Scenes as source code
-- start --

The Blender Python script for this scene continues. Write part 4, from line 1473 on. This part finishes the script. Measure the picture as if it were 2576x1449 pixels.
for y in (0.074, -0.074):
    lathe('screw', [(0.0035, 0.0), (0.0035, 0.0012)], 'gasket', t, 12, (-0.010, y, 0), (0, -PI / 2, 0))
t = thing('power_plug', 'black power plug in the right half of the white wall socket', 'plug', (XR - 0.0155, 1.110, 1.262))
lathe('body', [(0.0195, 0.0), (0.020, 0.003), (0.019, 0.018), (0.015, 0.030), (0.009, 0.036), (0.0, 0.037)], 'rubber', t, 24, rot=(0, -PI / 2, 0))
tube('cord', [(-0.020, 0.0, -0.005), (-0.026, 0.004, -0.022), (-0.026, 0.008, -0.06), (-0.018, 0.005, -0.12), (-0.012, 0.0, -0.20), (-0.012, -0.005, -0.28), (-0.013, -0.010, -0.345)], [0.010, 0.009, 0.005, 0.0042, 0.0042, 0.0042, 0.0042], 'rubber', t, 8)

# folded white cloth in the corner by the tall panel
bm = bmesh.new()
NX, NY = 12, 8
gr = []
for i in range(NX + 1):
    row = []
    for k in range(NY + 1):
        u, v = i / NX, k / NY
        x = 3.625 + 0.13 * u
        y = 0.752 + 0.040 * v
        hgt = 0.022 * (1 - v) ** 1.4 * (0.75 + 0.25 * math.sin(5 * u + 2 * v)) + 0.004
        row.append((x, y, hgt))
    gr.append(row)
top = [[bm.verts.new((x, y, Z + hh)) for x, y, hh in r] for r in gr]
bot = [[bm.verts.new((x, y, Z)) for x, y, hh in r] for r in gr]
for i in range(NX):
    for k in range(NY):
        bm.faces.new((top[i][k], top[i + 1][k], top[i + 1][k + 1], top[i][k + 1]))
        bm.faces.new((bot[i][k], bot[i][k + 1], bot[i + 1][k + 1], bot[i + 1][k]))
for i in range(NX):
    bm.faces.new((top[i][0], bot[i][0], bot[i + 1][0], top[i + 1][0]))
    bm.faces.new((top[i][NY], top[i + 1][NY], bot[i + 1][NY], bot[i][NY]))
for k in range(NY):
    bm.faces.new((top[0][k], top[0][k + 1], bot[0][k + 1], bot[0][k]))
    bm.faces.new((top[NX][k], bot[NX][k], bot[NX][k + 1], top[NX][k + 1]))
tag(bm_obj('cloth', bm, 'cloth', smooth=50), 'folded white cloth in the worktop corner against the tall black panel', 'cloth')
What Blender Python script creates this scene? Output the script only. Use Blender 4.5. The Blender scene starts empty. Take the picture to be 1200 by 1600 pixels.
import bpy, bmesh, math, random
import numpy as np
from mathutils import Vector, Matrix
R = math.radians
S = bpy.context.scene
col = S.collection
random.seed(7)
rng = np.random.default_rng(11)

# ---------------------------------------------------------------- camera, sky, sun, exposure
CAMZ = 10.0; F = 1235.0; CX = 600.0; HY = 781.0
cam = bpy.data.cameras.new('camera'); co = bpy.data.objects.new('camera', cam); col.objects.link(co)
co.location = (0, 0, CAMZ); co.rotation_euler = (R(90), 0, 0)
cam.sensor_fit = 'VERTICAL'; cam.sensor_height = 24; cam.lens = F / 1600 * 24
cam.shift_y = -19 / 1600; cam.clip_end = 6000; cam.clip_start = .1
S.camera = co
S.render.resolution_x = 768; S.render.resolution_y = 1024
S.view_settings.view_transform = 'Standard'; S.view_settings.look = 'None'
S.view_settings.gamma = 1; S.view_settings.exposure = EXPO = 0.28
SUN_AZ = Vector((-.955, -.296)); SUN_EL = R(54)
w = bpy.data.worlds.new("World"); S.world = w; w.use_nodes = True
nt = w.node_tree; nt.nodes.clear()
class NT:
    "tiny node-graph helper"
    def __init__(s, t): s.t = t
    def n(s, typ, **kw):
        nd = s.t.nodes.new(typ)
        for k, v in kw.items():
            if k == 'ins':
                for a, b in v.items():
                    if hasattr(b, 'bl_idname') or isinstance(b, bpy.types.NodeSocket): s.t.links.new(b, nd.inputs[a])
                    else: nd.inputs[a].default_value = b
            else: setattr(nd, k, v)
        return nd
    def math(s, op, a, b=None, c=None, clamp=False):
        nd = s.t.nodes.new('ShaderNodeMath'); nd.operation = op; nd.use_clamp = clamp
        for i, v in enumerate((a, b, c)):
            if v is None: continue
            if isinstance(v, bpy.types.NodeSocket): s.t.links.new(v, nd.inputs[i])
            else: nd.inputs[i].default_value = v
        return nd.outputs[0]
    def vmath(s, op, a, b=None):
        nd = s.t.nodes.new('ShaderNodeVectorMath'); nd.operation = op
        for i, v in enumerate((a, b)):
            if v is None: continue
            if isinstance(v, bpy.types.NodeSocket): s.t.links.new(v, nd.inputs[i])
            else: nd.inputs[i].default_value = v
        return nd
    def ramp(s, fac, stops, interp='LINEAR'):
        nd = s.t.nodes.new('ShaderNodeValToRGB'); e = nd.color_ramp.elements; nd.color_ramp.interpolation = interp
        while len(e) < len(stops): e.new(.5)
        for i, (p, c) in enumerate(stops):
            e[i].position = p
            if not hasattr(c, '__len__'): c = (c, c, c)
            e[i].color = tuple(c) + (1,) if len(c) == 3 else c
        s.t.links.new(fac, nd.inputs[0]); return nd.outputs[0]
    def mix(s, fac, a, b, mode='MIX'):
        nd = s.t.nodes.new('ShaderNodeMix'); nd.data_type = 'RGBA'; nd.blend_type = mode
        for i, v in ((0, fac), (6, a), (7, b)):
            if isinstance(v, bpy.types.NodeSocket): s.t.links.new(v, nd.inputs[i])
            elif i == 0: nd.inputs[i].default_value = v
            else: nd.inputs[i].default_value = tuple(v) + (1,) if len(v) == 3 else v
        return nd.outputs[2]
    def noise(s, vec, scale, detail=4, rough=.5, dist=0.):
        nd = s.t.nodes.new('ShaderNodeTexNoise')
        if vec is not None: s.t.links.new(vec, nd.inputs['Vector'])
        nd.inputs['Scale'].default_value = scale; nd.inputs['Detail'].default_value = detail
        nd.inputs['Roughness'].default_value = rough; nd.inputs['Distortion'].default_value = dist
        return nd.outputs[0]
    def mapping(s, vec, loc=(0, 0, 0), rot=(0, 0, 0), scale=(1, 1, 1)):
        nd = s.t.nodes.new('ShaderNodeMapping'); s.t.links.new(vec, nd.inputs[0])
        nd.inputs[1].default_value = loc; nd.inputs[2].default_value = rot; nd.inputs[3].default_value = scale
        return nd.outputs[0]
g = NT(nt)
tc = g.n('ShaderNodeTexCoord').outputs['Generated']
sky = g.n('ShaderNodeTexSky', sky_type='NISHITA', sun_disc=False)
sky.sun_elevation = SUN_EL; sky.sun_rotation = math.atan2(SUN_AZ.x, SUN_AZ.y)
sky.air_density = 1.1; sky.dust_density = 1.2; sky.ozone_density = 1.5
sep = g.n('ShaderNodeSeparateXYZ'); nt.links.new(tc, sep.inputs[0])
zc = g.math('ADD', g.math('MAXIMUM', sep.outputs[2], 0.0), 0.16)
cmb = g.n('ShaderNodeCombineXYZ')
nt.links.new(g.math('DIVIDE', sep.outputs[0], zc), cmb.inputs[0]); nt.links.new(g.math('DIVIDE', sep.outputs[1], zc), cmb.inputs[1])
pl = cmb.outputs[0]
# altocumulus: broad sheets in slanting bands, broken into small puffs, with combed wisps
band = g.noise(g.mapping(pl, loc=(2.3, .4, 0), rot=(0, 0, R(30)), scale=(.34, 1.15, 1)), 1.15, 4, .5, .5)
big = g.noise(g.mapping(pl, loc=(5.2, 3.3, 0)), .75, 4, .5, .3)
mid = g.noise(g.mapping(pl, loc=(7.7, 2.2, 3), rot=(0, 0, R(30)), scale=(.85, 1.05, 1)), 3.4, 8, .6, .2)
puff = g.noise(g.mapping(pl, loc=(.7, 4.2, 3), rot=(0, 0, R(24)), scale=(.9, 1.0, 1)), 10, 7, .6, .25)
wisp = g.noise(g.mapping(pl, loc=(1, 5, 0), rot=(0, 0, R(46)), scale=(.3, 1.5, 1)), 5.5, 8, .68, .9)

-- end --

The exercise: Retype the entries above exactly, but only from the line containing "What Blender Python" through the line containing "rng = np.random.default_rng(11)", both included.

Final result:
What Blender Python script creates this scene? Output the script only. Use Blender 4.5. The Blender scene starts empty. Take the picture to be 1200 by 1600 pixels.
import bpy, bmesh, math, random
import numpy as np
from mathutils import Vector, Matrix
R = math.radians
S = bpy.context.scene
col = S.collection
random.seed(7)
rng = np.random.default_rng(11)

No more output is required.